Write out the lines from the top of the material through the line with "g = G(); g.box(XD+.14, 4.9, 3.5, 10.5, -.12, -.02, 'tz_light');", exactly and with nothing added.
** start **
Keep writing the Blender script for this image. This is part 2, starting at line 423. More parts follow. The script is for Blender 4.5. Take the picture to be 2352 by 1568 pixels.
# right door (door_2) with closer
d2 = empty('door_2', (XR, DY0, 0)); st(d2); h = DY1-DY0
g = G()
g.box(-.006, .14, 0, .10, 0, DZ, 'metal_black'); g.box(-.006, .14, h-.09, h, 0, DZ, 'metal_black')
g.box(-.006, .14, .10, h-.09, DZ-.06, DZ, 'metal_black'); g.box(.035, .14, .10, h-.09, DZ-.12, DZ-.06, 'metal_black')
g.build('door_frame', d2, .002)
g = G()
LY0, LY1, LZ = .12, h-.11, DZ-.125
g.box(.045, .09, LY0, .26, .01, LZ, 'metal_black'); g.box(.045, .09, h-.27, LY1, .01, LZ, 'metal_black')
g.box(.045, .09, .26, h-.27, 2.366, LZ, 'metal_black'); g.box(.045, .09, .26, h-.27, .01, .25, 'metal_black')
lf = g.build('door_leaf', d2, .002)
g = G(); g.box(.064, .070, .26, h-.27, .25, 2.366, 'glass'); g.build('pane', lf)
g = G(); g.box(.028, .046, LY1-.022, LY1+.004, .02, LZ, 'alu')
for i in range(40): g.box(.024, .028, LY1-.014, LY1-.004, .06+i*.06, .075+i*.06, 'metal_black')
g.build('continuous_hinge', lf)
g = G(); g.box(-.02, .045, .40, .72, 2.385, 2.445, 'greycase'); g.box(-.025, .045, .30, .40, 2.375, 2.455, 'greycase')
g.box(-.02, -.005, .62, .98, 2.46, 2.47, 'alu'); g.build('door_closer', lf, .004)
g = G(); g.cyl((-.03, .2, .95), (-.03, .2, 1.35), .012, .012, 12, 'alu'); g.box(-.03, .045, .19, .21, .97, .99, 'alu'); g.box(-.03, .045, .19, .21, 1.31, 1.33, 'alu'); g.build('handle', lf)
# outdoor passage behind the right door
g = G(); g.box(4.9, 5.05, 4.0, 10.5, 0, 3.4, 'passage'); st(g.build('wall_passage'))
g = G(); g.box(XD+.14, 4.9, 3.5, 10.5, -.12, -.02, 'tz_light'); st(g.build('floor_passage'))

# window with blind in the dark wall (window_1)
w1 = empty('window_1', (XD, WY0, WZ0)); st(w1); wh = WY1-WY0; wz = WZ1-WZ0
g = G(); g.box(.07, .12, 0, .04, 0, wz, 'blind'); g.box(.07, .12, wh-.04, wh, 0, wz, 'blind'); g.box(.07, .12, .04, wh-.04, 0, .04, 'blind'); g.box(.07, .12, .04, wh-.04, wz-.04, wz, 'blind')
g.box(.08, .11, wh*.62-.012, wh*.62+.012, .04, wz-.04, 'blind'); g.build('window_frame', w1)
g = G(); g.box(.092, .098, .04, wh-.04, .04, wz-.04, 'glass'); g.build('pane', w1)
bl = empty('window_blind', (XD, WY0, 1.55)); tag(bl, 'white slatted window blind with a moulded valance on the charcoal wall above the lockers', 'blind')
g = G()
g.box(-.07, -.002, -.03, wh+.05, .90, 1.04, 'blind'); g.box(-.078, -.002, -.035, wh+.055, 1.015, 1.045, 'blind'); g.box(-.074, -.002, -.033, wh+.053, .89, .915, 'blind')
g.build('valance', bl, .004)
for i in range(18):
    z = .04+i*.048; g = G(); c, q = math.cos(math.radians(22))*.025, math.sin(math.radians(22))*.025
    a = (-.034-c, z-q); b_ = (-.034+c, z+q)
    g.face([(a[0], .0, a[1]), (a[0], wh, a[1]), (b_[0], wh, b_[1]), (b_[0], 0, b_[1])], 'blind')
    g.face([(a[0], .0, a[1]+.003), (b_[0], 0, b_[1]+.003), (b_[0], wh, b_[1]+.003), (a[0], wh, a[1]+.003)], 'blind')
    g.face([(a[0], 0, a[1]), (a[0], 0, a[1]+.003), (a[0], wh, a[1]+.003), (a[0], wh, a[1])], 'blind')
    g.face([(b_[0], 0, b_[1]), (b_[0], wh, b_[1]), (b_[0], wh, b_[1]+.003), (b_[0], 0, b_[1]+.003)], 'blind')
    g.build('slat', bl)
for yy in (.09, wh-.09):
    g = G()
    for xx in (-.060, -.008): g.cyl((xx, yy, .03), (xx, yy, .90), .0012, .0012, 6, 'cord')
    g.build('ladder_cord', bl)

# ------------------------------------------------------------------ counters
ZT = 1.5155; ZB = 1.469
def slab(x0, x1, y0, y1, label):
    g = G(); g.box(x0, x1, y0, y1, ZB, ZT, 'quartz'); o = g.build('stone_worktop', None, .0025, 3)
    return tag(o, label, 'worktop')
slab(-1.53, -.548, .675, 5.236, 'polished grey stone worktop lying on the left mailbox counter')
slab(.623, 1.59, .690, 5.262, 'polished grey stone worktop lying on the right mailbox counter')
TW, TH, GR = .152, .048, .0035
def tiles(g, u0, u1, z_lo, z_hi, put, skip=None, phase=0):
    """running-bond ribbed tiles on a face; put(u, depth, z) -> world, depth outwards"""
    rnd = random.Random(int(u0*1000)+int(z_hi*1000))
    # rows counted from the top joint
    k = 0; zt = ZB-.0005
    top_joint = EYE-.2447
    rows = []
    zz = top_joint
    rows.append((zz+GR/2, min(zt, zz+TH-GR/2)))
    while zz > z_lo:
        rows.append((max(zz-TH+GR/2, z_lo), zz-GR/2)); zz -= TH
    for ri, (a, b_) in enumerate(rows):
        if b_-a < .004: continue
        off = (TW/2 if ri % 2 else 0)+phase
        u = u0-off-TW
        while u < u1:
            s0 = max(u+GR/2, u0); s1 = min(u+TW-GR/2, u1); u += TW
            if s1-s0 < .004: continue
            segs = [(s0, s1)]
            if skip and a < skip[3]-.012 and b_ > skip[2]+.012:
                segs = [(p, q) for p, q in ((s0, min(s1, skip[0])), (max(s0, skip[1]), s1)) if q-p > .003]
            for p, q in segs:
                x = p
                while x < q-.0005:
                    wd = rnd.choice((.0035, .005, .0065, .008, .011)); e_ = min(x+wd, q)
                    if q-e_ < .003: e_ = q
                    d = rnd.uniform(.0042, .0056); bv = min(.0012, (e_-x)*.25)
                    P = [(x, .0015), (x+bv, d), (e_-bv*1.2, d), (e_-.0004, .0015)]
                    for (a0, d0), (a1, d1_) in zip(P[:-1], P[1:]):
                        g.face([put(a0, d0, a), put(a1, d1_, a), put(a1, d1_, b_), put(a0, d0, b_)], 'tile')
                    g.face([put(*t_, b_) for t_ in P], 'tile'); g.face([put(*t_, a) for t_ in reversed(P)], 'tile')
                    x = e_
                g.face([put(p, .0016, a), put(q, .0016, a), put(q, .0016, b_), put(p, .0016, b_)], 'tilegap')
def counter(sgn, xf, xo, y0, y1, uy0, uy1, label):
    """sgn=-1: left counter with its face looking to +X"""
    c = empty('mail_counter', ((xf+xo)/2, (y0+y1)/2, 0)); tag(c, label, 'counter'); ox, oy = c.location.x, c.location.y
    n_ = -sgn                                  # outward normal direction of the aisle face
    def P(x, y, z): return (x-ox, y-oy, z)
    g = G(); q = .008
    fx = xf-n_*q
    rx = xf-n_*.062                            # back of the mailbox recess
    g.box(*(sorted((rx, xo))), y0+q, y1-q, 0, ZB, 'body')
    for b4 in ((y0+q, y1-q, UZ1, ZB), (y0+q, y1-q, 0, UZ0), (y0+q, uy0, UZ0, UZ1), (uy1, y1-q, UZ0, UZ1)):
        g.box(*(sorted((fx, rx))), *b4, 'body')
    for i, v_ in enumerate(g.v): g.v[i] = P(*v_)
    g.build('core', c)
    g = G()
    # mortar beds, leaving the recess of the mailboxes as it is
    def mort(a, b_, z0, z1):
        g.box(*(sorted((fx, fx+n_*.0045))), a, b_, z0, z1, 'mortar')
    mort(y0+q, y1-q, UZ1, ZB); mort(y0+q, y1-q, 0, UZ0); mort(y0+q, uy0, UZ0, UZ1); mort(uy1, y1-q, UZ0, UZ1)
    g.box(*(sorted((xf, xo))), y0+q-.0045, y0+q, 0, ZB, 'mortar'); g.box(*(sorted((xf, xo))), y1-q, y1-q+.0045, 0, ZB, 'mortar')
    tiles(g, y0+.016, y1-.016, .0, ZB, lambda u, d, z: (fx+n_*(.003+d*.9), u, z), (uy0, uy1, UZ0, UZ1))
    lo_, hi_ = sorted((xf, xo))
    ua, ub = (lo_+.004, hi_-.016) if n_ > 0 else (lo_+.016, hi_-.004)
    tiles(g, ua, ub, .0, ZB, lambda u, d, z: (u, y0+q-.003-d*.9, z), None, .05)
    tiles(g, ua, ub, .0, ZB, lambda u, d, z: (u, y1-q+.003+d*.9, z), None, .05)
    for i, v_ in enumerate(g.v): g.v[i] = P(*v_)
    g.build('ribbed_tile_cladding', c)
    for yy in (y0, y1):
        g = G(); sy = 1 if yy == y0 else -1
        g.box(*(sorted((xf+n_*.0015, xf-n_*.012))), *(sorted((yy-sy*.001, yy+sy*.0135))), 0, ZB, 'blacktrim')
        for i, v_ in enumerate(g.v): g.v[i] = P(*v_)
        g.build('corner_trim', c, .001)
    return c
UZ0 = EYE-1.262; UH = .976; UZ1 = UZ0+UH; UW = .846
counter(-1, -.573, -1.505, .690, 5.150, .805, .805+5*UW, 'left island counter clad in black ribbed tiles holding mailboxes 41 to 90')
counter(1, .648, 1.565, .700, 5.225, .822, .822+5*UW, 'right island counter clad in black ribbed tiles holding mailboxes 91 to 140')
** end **
COMPLETE RESPONSE:
Keep writing the Blender script for this image. This is part 2, starting at line 423. More parts follow. The script is for Blender 4.5. Take the picture to be 2352 by 1568 pixels.
# right door (door_2) with closer
d2 = empty('door_2', (XR, DY0, 0)); st(d2); h = DY1-DY0
g = G()
g.box(-.006, .14, 0, .10, 0, DZ, 'metal_black'); g.box(-.006, .14, h-.09, h, 0, DZ, 'metal_black')
g.box(-.006, .14, .10, h-.09, DZ-.06, DZ, 'metal_black'); g.box(.035, .14, .10, h-.09, DZ-.12, DZ-.06, 'metal_black')
g.build('door_frame', d2, .002)
g = G()
LY0, LY1, LZ = .12, h-.11, DZ-.125
g.box(.045, .09, LY0, .26, .01, LZ, 'metal_black'); g.box(.045, .09, h-.27, LY1, .01, LZ, 'metal_black')
g.box(.045, .09, .26, h-.27, 2.366, LZ, 'metal_black'); g.box(.045, .09, .26, h-.27, .01, .25, 'metal_black')
lf = g.build('door_leaf', d2, .002)
g = G(); g.box(.064, .070, .26, h-.27, .25, 2.366, 'glass'); g.build('pane', lf)
g = G(); g.box(.028, .046, LY1-.022, LY1+.004, .02, LZ, 'alu')
for i in range(40): g.box(.024, .028, LY1-.014, LY1-.004, .06+i*.06, .075+i*.06, 'metal_black')
g.build('continuous_hinge', lf)
g = G(); g.box(-.02, .045, .40, .72, 2.385, 2.445, 'greycase'); g.box(-.025, .045, .30, .40, 2.375, 2.455, 'greycase')
g.box(-.02, -.005, .62, .98, 2.46, 2.47, 'alu'); g.build('door_closer', lf, .004)
g = G(); g.cyl((-.03, .2, .95), (-.03, .2, 1.35), .012, .012, 12, 'alu'); g.box(-.03, .045, .19, .21, .97, .99, 'alu'); g.box(-.03, .045, .19, .21, 1.31, 1.33, 'alu'); g.build('handle', lf)
# outdoor passage behind the right door
g = G(); g.box(4.9, 5.05, 4.0, 10.5, 0, 3.4, 'passage'); st(g.build('wall_passage'))
g = G(); g.box(XD+.14, 4.9, 3.5, 10.5, -.12, -.02, 'tz_light'); st(g.build('floor_passage'))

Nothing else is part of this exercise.